- O Estado de S. Paulo
Os 11 ministros do Supremo Tribunal Federal estão sendo empurrados para a fogueira do impeachment tanto pelos defensores quanto pelos acusadores de Dilma Rousseff e vão arder em praça pública durante o julgamento do julgamento final da agora ex-presidente no Senado. Pode não dar em nada, mas pode acontecer o impensável: o Supremo anular a votação de quarta-feira e determinar uma nova. Michel Temer voltaria a ser interino nesse ínterim?
Até ontem já eram nove mandados de segurança mirando na votação do Senado. Para os aliados de Dilma, não houve caracterização de crimes de responsabilidade. Para os adversários, é uma aberração jurídica votar, primeiro, metade de um parágrafo do artigo 52 da Constituição e, depois, a outra metade.
Esse parágrafo refere-se à “perda do cargo, COM inabilitação, por oito anos, para o exercício de função pública”. Porém, o presidente do Supremo, Ricardo Lewandowski, permitiu e o plenário do Senado votou a “perda do cargo” e, em seguida, a “inabilitação”. Assim, criou-se uma excrescência e, pior, um precedente perigoso: a presidente foi cassada, mas SEM inabilitação para ocupar qualquer cargo público.
Para o decano do Supremo, Celso de Mello, uma coisa (inabilitação) é “efeito natural” da outra (perda de mandato), e não haveria possibilidade de votação autônoma.

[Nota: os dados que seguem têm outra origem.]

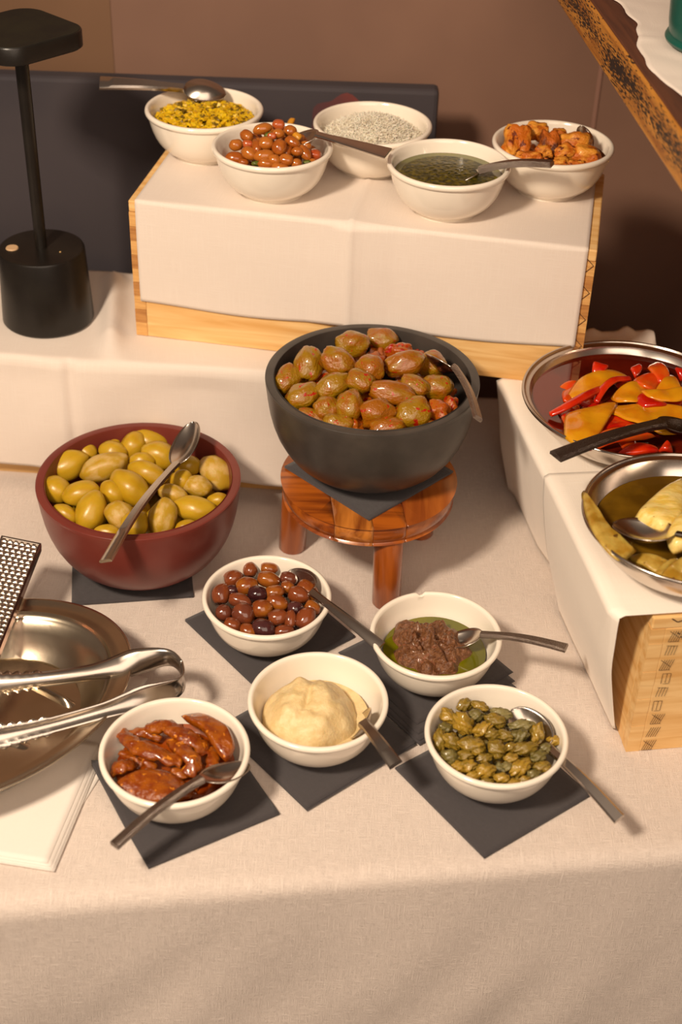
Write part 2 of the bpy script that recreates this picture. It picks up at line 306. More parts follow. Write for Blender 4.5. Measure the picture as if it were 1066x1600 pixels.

Para o ministro Gilmar Mendes, a solução “foi bizarra e não passa nem no jardim de infância do Direito”. Se não passa nem no jardim de infância, passará no Supremo?
Há duas opções, basicamente, para a alta Corte: ou julga politicamente, lava as mãos e decide que o Senado era o juiz e poderia fazer o fatiamento; ou julga tecnicamente, segue a “letra fria da lei” e conclui que um mero destaque em plenário não pode se contrapor ao que diz a Constituição. Neste último caso, o julgamento final teria de ser refeito e ficaria uma dúvida: Temer voltaria a ser interino e Dilma a ser só “afastada”? Seria um pandemônio – senão uma palhaçada.
Do ponto de vista técnico, jurídico, os especialistas não veem alternativa para o Supremo que não a anulação da votação e do fatiamento de uma mesma frase, de um mesmo parágrafo, de um mesmo artigo, de uma mesma Constituição, para favorecer casuisticamente Dilma Rousseff. Condenando a presidente da República por crime de responsabilidade, mas inocentando a cidadã.
A sensação generalizada é que o fatiamento foi uma trama do PT com uma parte do PMDB, passando por três personagens: o ex-presidente Lula, o presidente do Senado, Renan Calheiros, e Lewandowski, que, apesar de todos terem sido surpreendidos pelo destaque do PT, fez um longo discurso para alegar que ele não era juiz, os juízes eram os senadores. De tão longo, pareceu previamente elaborado.
Assim, Lewandowski decidiu monocraticamente acatar o destaque e autorizar que os senadores votassem o mérito, em separado, das duas penas impostas a Dilma. Já que os senadores eram os juízes, ele não deveria ter levado o acatamento ou não do destaque ao plenário, para só então abrir a votação do mérito? Grande dúvida em Brasília: teria sido convencido por Lula?
Renan foi o primeiro a defender o direito de Dilma ocupar cargos públicos e disputar eleições, seguido por vários pemedebistas. Há duas interpretações. Uma, edulcorada, é que Dilma já estava sendo duramente punida com o impeachment e a inabilitação seria cruel. A outra, ácida, é que a intenção foi favorecer atuais e futuros réus da Lava Jato – a começar de Eduardo Cunha, o ex-presidente da Câmara.
O fato é que alguns senadores votaram, sim, por deferência a Dilma – ou por “consciência pesada”, como me disse Lindbergh Farias (PT) -, mas a maioria votou simplesmente por interesse próprio, gerando precedente para quando o carnaval e suas próprias cassações chegarem.